Imaginemos uma situação: a empresa B, qua factura dezenas de milhões por ano, está a passar dificuldades por causa da conjuntura económica. Um dos seus directores, à procura de subir na carreira, decide tomar a iniciativa: conhece alguém no ministérios da finanças, alguém com acesso aos dados de facturação de qualquer empresa. Escolhe 3 ou 4 médios concorrentes e a troco de umas centenas de euros, consegue vários megabytes de informação sobre os seus negócios. Com esta informação, em conjunto com o departamento comercial, estabelece uma estratégia de dumping de preços junto dos clientes dos seus concorrentes. Não é preciso muito: basta cortar 20% nos preços dos concorrentes, dar-lhes cabo da margem, e levá-los à falência um por um. No negócio da empresa B, este dumping nem se nota.

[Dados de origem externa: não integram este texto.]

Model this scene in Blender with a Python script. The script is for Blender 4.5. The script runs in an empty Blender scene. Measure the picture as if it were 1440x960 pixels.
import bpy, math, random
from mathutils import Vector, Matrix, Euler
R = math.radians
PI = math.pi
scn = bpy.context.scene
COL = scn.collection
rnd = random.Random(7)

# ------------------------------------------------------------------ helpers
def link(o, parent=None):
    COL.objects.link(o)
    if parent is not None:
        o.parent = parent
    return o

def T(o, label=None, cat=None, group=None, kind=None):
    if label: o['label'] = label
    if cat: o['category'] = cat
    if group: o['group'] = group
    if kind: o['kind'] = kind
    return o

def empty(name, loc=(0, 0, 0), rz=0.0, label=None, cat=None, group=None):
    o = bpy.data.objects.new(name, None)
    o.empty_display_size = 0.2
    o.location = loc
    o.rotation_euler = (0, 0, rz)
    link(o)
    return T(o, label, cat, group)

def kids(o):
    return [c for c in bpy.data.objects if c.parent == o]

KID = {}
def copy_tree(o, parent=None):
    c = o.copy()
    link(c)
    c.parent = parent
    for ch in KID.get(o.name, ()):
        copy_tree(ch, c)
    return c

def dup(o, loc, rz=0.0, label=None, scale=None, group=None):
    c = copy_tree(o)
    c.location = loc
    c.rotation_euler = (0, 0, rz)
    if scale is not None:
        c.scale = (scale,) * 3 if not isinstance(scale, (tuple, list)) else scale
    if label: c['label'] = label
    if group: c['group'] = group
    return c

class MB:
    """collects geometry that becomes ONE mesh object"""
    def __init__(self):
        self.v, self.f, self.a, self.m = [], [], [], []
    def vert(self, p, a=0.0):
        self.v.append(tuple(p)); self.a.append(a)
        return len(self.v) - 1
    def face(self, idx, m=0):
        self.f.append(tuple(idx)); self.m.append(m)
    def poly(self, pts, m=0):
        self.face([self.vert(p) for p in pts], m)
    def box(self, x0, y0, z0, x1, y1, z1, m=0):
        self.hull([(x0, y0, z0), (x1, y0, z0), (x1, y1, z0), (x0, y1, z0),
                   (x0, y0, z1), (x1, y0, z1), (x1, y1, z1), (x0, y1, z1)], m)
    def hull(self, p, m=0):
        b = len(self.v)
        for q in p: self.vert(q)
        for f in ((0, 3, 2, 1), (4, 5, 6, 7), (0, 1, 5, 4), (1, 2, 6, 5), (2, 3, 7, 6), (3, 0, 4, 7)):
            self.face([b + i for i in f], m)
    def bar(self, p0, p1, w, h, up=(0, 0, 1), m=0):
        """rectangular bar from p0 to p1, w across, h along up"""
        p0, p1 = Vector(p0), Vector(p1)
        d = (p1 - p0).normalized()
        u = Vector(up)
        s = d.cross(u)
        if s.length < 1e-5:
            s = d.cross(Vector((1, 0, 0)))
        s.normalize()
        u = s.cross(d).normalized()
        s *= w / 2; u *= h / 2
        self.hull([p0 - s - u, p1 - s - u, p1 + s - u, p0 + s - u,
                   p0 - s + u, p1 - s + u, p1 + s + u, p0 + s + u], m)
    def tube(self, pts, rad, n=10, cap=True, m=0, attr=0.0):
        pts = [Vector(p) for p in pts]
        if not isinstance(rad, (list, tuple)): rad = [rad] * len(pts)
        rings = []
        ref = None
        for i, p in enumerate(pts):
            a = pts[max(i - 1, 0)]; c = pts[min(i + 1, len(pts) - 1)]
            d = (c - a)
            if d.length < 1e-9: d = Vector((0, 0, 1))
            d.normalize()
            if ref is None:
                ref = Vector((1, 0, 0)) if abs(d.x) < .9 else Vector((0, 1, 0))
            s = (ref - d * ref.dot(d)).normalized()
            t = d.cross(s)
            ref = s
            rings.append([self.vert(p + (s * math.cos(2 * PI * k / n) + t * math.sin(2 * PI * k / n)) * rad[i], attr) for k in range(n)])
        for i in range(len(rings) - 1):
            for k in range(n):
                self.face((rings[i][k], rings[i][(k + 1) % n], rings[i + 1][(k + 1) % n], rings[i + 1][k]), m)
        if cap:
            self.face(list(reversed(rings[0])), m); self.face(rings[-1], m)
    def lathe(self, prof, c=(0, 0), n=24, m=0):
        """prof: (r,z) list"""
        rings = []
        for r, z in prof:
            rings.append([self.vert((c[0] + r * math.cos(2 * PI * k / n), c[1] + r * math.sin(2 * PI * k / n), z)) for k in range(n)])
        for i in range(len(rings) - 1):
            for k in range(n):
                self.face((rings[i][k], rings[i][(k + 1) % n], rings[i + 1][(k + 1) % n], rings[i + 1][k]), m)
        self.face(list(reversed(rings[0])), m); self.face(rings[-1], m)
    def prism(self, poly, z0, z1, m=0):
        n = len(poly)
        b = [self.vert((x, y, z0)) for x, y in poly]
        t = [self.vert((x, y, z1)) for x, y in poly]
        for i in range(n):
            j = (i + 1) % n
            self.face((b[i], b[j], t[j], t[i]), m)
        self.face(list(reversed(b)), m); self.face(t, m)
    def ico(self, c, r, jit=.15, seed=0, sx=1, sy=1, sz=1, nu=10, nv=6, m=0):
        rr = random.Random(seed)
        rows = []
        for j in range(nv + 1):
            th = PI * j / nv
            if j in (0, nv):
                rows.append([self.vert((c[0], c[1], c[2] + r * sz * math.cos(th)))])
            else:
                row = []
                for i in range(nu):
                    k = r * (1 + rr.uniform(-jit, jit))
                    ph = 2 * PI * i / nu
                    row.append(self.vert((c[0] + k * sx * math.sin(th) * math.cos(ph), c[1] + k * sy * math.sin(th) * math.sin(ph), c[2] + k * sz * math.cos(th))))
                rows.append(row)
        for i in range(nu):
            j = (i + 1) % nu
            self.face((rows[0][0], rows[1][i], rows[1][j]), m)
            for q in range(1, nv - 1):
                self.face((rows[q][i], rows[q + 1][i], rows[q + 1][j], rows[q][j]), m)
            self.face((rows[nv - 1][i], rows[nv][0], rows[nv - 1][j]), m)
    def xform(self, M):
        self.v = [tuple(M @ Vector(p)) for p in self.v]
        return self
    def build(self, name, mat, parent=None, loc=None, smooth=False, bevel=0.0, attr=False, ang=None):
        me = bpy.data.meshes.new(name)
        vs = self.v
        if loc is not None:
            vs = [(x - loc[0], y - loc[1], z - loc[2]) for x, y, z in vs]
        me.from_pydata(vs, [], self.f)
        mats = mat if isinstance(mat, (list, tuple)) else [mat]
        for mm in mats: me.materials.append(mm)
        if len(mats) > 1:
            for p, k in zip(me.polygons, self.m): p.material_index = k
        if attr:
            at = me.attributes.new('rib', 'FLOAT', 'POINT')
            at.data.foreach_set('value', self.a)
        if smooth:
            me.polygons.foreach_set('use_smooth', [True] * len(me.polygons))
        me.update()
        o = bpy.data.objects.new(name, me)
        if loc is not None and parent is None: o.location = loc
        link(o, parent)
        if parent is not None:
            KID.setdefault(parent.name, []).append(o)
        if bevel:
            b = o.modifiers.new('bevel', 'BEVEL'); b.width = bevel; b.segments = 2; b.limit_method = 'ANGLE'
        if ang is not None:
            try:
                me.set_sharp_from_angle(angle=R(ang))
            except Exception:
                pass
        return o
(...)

São "descontos comerciais" e os vendedores nem sequer sabem porque é que o director trata aqueles clientes de forma especial.

O que é que o ministro das finanças ganhou com isto? Ao contrário do que ele costuma fazer com os empresários, não vamos assumir que ele está a fazer isto de propósito para ter ganhos pessoais. Assumamos apenas que o ministro quer ter o poder de saber, em qualquer altura, o que anda uma empresa a fazer. Quer poder cruzar os dados dessa empresa com os dados de outras e ver se não há falcatruas.

Os fins justificam os meios?

Por mais justo que seja procurar combater a fraude fiscal, não se pode atropelar o direito ao sigilo comercial nem pôr em risco, desnecessariamente, milhares de empresas sujeitas à concorrência desleal de corporações corruptas e corruptoras.

Os fins não justificam os meios.

Os prejuízos que potencialmente se causarão às empresas são muito superiores aos ganhos potenciais obtidos para o Estado. Porque, recorde-se: o Estado já possui mecanismos (através do SAFT-PT) para auditar de forma expedita qualquer empresa. Com este Decreto-Lei o ministro institucionaliza a devassa, absolutamente desnecessária e altamente prejudicial.

Este Decreto-Lei deveria ser revogado, e o nosso ministro das finanças devia sair da sua zona de conforto para começar a trabalhar com mais respeito por quem lhe paga o vencimento todos os meses.